Though Dyson's analysis of peripherally related themes often reads as veering off into tangent (e.g., his lengthy examination of Mike Tyson as "the ultimate champion for the thug life that Tupac prized and promoted," and his treatise on the controversial mainstreaming of nigger as a defanged term of endearment), he makes a distinctly substantial contribution to deconstructing the mystique of Tupac Shakur. Dyson causes the reader to consider the isolated elements that he believes led to Shakur's iconography, sociologically scrutinizing the life of a young black man whom Jada Pinkett Smith calls "the blueprint for the average African American male."
Holler If You Hear Me commences with background on Afeni Shakur, née Alice Faye Williams. Mother Shakur was jailed for her affiliation with the Black Panthers' New York 21, a group accused of conspiring to bomb several New York department stores, and fell victim to crack cocaine addiction during Tupac's adolescent years; students of Pac's history know this. More obscure factoids include teenage Afeni's position as president of the Disciple Debs, the female version of New York's infamous Disciples street gang, and Tupac and Afeni's brief residence in the California home of Pac's godfather, legendary Black Panther Elmer "Geronimo" Pratt.

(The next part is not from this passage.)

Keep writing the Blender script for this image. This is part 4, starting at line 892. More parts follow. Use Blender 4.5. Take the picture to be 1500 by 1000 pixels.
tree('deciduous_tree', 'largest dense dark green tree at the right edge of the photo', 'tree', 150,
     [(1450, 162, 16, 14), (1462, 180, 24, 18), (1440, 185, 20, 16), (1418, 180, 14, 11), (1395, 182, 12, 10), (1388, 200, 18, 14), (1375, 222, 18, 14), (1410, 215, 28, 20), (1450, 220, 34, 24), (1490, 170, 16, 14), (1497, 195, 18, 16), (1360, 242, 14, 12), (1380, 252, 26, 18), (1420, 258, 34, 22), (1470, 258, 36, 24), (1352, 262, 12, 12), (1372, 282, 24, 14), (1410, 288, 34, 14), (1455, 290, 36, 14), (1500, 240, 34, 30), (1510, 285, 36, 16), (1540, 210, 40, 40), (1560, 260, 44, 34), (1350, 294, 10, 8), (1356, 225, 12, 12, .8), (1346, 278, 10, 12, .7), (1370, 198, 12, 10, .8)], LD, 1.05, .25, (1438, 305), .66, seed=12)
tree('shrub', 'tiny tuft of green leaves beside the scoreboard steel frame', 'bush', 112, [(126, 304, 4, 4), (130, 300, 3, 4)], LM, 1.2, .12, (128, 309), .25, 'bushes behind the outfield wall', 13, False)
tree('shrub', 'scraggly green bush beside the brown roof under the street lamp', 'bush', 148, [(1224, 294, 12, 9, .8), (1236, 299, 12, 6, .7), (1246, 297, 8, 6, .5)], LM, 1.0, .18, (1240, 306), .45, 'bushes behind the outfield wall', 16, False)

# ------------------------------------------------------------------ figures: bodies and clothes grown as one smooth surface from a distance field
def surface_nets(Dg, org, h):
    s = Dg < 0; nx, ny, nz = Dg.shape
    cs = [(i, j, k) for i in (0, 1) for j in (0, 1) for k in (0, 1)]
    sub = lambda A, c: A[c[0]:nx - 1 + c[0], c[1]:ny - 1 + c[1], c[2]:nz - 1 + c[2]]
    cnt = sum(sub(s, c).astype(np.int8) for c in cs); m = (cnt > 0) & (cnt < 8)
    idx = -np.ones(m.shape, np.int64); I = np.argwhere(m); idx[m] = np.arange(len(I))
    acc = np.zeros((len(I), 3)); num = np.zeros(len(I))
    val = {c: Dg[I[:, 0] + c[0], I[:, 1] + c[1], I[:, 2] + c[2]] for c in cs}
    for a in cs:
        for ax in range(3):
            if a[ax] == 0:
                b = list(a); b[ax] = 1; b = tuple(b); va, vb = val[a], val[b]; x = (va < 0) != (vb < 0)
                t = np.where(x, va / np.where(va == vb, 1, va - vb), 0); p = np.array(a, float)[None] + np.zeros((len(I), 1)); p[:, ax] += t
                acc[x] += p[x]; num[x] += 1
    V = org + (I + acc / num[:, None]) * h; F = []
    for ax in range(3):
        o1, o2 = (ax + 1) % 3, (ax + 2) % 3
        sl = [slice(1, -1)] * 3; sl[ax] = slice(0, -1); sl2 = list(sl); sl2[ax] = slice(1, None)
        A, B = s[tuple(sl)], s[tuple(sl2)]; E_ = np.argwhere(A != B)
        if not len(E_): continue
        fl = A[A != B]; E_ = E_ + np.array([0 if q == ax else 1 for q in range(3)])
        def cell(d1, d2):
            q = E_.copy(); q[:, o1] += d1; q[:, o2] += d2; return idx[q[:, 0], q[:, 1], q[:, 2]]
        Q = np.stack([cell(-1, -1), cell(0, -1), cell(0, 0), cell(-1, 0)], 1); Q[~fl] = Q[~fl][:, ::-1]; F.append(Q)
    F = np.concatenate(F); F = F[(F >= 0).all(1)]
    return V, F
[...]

Shakur capitalized on the dichotomy of his naturei.e., black nationalism versus the thug lifethrough his art, and Dyson reveals this duality as having even deeper roots in black culture. "Panther purists claim that Tupac's extravagant materialism and defiant hedonism are the death-knell of political conscience, the ultimate sellout of revolutionary ideals," he aptly observes. "Critics of the movement contend that Tupac's thug fantasies fulfilled the submerged logic of Panther gangsterism, what with its sexual abuse of women, financial malfeasance and its brutal factionalism."
Regarding 2Pac the rapper, Dyson defends Pac's studio gangsterism with the standard exonerations ("American society was built on violence, from the wholesale destruction of Native American culture to the enslavement of Africans") while admitting, "It merely repackages the stereotypes that black folk have spent centuries resisting: the whorish black woman, the studly black man." The richest insights here deal with the question of authenticity. MC-actor Mos Def testifies, "Pac lived everything that he talked about. . . . He lived the beauty of it; he lived the horror of it. And that's a lot more than you can say for a lot of people out here." And yet, Dyson doesn't shrink from the larger issue: Who defines the reality of hip-hop's "keepin' it real" mantra, and how could that reality possibly be a universal axiom? "The question of whether Tupac was real . . . makes sense only when artists, and their audiences and critics, presume to know true black identity when they see it," writes Dyson. Presuming a monolithic standard of being and/or behavior for blacks in this country results in the rigid stereotyping of a people.
Throughout Holler If You Hear Me, Dyson reveals a curious, somewhat annoying penchant for inventing unnecessary terms. ("Celeterrogation: the deft combination of celebration and interrogation"?) Isn't "femiphobiathe fear and disdain of the female" merely the same stank perfume of misogyny in a different bottle, similar to the repackaging of good ol' racism as "racial profiling"? Still, by focusing sincere academic attention on significant aspects of Tupac Shakur's life and art, Dyson has provided an indispensable text for the university courses on Pac that have already cropped up nationwide.
Holler If You Hear Me makes clear that the fascination with Tupac Shakur as "a martyr for the cause of thug life, or black male hardship, or economic equality, or hopeless urban existence" accounts for his posthumous multiplatinum album sales much more than the place of his role in modern hip-hop music. Dyson's book is a sharp examination of how, through hip-hop, Shakur was often a 100 percent id representation of the black male.